D’ACCORDO: Moravia pubblicò a sue spese Gli indifferenti, Pasolini Ragazzi di Vita, Svevo Senilità. E anche oggi ci sono storie fortunate, come quella di Amanda Hocking, John Locke o di Eloy Moreno (il suo autopubblicato Ricomincio da te è uscito ieri per Corbaccio, dopo aver scalato le classifiche spagnole). Rara avis però e bisogna saperlo. Pubblico, dunque sono è un’equazione sciocca quanto falsa. La rete, il posto della libertà e delle possibilità, genera pericolose illusioni. Qualche volta a un prezzo maggiore del disinganno, soldi che rassicurano l’ego ma sono buttati. Se ti rifiutano un manoscritto forse hai incontrato degli incompetenti: o forse no.

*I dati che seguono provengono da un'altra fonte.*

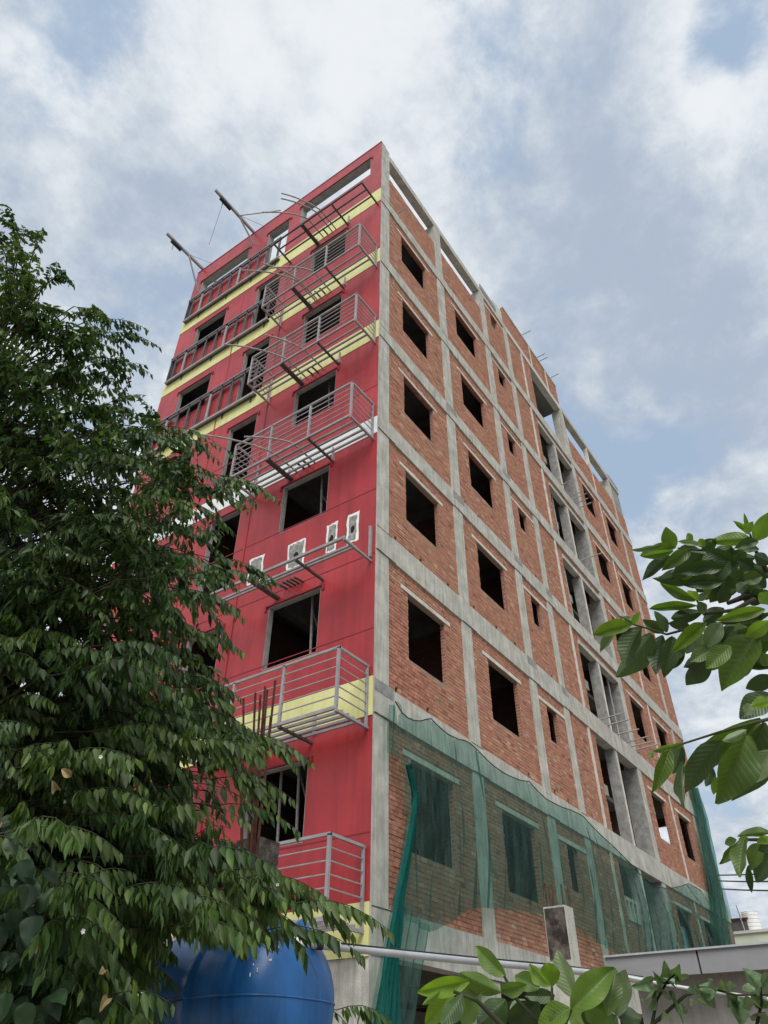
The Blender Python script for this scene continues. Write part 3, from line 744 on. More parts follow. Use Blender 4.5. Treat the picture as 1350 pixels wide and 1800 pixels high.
bun(0, 0).build('net_fold', 'net', net2); bun(.16, 2).build('net_fold', 'net', net2)

# light blue board and vent block behind the net
t = thing('blue_board', (18.1, .4, 5.0), 'light blue board with a white mark behind the green net', 'board')
p0, p1 = P2(1192, 1684, .35), P2(1222, 1640, .35)
MB().box(p0[0], p1[0], .35, .40, 4.0, p1[1]).build('panel', 'board_blue', t)
MB().box((p0[0]+p1[0])/2-.1, (p0[0]+p1[0])/2+.35, .342, .352, 4.9, 5.5).build('white_mark', 'white_paint', t)
t = thing('vent_block', (13.0, .3, 5.0), 'concrete breeze block panel in the stair opening behind the net', 'block')
a, b = P2(1102, 1612, .2), P2(1140, 1598, .2)
zc = (a[1]+b[1])/2
m = MB(); holed(m, 'y', 12.0, 13.45, zc-.3, zc+.3, .20, .30, [(12.15+.31*i, 12.15+.31*i+.2, zc-.2, zc+.2) for i in range(4)]); m.build('block_grid', 'concrete', t, recalc=True)
MB().box(11.96, 13.46, .22, .28, 3.98, zc-.31).build('base_wall', 'masonry', t)

# ------------------------------------------------------------------ near structures
# low annex with grey fascia
an = thing('annex', (1.25, -3.1, 0), 'low flat roofed annex with plain grey fascia beside the brick side', 'annex')
fz1 = 3.20; fz0 = atX(1085, 1722, 1.25)[2]; jy = atX(1224, 1672, 1.25)[1]
MB().box(1.25, 1.33, jy+.012, -3.06, fz0, fz1).build('fascia_panel', 'fascia', an)
MB().box(1.25, 1.33, -11.5, jy-.012, fz0, fz1).build('fascia_panel', 'fascia', an)
MB().box(1.27, 1.32, jy-.013, jy+.013, fz0, fz1-.01).build('fascia_joint', 'black_rubber', an)
MB().box(1.22, 1.36, -11.5, -3.05, fz1, fz1+.022).build('roof_edge', 'pvc', an)
MB().box(1.34, 5.5, -11.4, -3.07, fz1-.14, fz1-.01).build('roof_slab', 'concrete', an)
MB().box(1.65, 1.85, -11.3, -3.3, 0, fz1-.142).build('wall', 'annex_wall', an)
MB().box(1.86, 5.4, -3.5, -3.3, 0, fz1-.142).build('wall', 'annex_wall', an)
# concrete pillar stub
pc = at(993, 1640, 11.0)
pl = thing('pillar_stub', (pc[0], pc[1], 0), 'broken concrete pillar stub with stained face and short bars in front of the brick side', 'pillar')
ptop = at(1000, 1593, 11.0)[2]
MB().box(pc[0]-.13, pc[0]+.13, pc[1]-.10, pc[1]+.2, 0, ptop).build('shaft', 'concrete', pl)
MB().box(pc[0]-.136, pc[0]-.128, pc[1]-.09, pc[1]+.19, at(985, 1690, 11.0)[2], ptop-.02).build('stained_face', 'concrete_stained', pl)
for dx, dy in ((-.12, -.08), (.10, -.08), (.11, .15), (-.11, .15), (0, .15)):
    MB().tube([(pc[0]+dx, pc[1]+dy, ptop), (pc[0]+dx+.01, pc[1]+dy, ptop+.22+rng.random()*.1)], .010, 5).build('starter_bar', 'rust', pl)
# column with tall rusty bars
rc = at(452, 1500, 9.0)
rb = thing('rebar_column', (rc[0], rc[1], 0), 'unfinished column with tall rusty bars and dark wrapped top before the red front', 'column')
MB().box(rc[0]-.14, rc[0]+.14, rc[1]-.14, rc[1]+.14, 0, rc[2]-.28).build('shaft', 'concrete', rb)
MB().box(rc[0]-.17, rc[0]+.17, rc[1]-.17, rc[1]+.17, rc[2]-.30, rc[2]+.12).build('wrap', 'concrete_stained', rb)
for (u, v) in ((428, 1228), (449, 1218), (458, 1222), (466, 1206), (470, 1212), (484, 1196), (440, 1330), (420, 1300), (476, 1260)):
    tp = at(u, v, 9.0+rng.uniform(-.15, .15)); bx = rc[0]+(tp[0]-rc[0])*.45; by = rc[1]+(tp[1]-rc[1])*.45
    MB().tube([(bx, by, rc[2]-.1), (bx*.5+tp[0]*.5, by*.5+tp[1]*.5, (rc[2]+tp[2])/2), tuple(tp)], .014, 6).build('bar', 'rust', rb)

# blue tank on its stand
TX, TZ, TR = -5.12, 2.24, .52; TY0, TY1 = -2.88, -2.02
tk = thing('water_tank', (TX, -2.1, 0), 'large blue plastic water tank lying under the drooping leaves', 'water tank')
prof = [(TY1+.28, 0.02), (TY1+.24, .20), (TY1+.12, .40), (TY1, TR-.03), (TY1-.03, TR)]
y = TY1-.03
while y > TY0+.05:
    if abs(y-(-2.45)) < .035: prof += [(y, TR), (y-.02, TR+.018), (y-.05, TR+.018), (y-.07, TR)]; y -= .1
    else: prof.append((y, TR)); y -= .06
prof += [(TY0, TR), (TY0-.015, TR-.02)]
for i in range(1, 15):
    a = i/14*math.pi/2; prof.append((TY0-.015-.33*math.sin(a)**1.0, (TR-.02)*math.cos(a)**.75+1e-3))
n2 = 48; vs = []; fs = []
for (yy, rr) in prof:
    for j in range(n2):
        a = 2*math.pi*j/n2; vs.append((TX+rr*math.cos(a), yy, TZ+rr*math.sin(a)))
for i in range(len(prof)-1):
    for j in range(n2): fs.append((i*n2+j, i*n2+(j+1) % n2, (i+1)*n2+(j+1) % n2, (i+1)*n2+j))
m = MB(); m.add(vs, fs, True); m.build('shell', 'blue_plastic', tk, recalc=True)
m = MB()      # moulding seam round the shell and end cap at mid height
for sgn in (1,):
    pts = [(TX-(rr+.002), yy, TZ) for yy, rr in prof[3:]]+[(TX+(rr+.002), yy, TZ) for yy, rr in prof[:4:-1]]
    m.tube(pts, .007, 5)
m.build('seam', 'blue_plastic', tk)
m = MB()
for k_ in range(14):
    t_ = rng.uniform(.12, .55)*math.pi/2; a_ = rng.uniform(1.75, 3.05)
    rr_ = (TR-.02)*math.cos(t_)**.75+.003; yy_ = TY0-.018-.33*math.sin(t_)
    p_ = Vector((TX+rr_*math.cos(a_), yy_, TZ+rr_*math.sin(a_))); l_ = rng.uniform(.008, .03)
    m.bar(p_+Vector((0, 0, l_/2)), p_-Vector((0, 0, l_/2)), .007, .004)
m.build('scuff', 'pvc_white', tk)
m = MB(); m.tube([(TX+.02, TY0-.12, TZ+.43), (TX+.02, TY0-.22, TZ+.47)], .055, 14); m.build('inlet_socket', 'blue_plastic', tk)
st = thing('tank_stand', (TX, -2.1, 0), 'concrete block stand under the blue water tank', 'stand')
MB().box(TX-.5, TX+.5, -2.9, -2.6, 0, TZ-TR+.06).build('pier', 'concrete', st); MB().box(TX-.5, TX+.5, -2.25, -1.98, 0, TZ-TR+.06).build('pier', 'concrete', st)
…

Le sindromi da genio incompreso dilagano. Un buon romanzo nasce dal talento di chi lo scrive, da molti libri letti prima, da un lavoro di revisione che, non sempre ma spesso, avviene nelle officine editoriali. Essere bocciati serve, come riscrivere gli articoli di giornale o i libri. Gli editori tradizionali però sono in ascolto, pur consapevoli che forse non sarà con un libro auto-pubblicato che faranno le prossime fortune. Riccardo Cavallero, direttore generale di Mondadori libri, racconta: “In italiano vanity publishing e self publishing si traducono nello stesso modo. Ma sono due cose diverse, e come al solito l’inglese, nell’espressione vanity press, coglie immediatamente il senso dell’atto. Scrivo un libro, me lo pubblico e sono contento. Con la rete il self-publishing, che è un po’ il Facebook della scrittura, contribuisce a formare una comunità di amanti dei libri. Da questo mondo si può imparare. Per questo Mondadori sta lavorando per creare, entro sei mesi, una piattaforma su cui chi scrive si possa pubblicare e confrontare con altri lettori”. Il gruppo Gems organizza da tre anni il torneo letterario Io scrittore (le iscrizioni per questa edizione si sono appena aperte). Il presidente Stefano Mauri puntualizza la situazione con una metafora: “Uno scrittore contrattualizzato da un editore che vende bene il suo libro vince un campionato. O magari le Olimpiadi.

CHI ARRIVA primo a un concorso e poi pubblica, come nel caso di Io scrittore, vince la Stramilano. Chi si autopubblica è uno che va a comprarsi la coppa in negozio”. Oliviero Ponte di Pino, responsabile editoriale di Garzanti, ha passato la vita in mezzo a libri e manoscritti. “Se tu mi paghi per pubblicare il tuo libro, significa che io non ho più necessità di venderlo”, sorride. “E soprattutto dietro un romanzo non c’è solo il suo autore, ci sono più persone che ci hanno lavorato”. La pensa così anche Evelina Santangelo, che di mestiere fa, appunto, la scrittrice (Einaudi): “La scrittura d’invenzione è un linguaggio, oltre che un modo, una forma per misurarsi con il proprio tempo. Come tutti i linguaggi va studiato e affinato, confrontandosi con i maestri, cercando di comprendere quel gesto. Il talento da solo non basta, è una potenzialità. Ciò che conta non è vedere il proprio libro impaginato, ma il proprio lavoro compiuto”. Un poeta un po’ dimenticato, Camillo Sbarbaro, diceva: “Si comincia a scrivere per essere notati, si seguita perché si è noti”. E Leo Longanesi: “L’arte è un appello al quale molti rispondono senza essere chiamati”. Scrivere male non è né un diritto né un privilegio. Pare se ne abusi molto però. Così la gioia di cui parla Pavese svanisce: per chi scrive, figuriamoci per chi legge.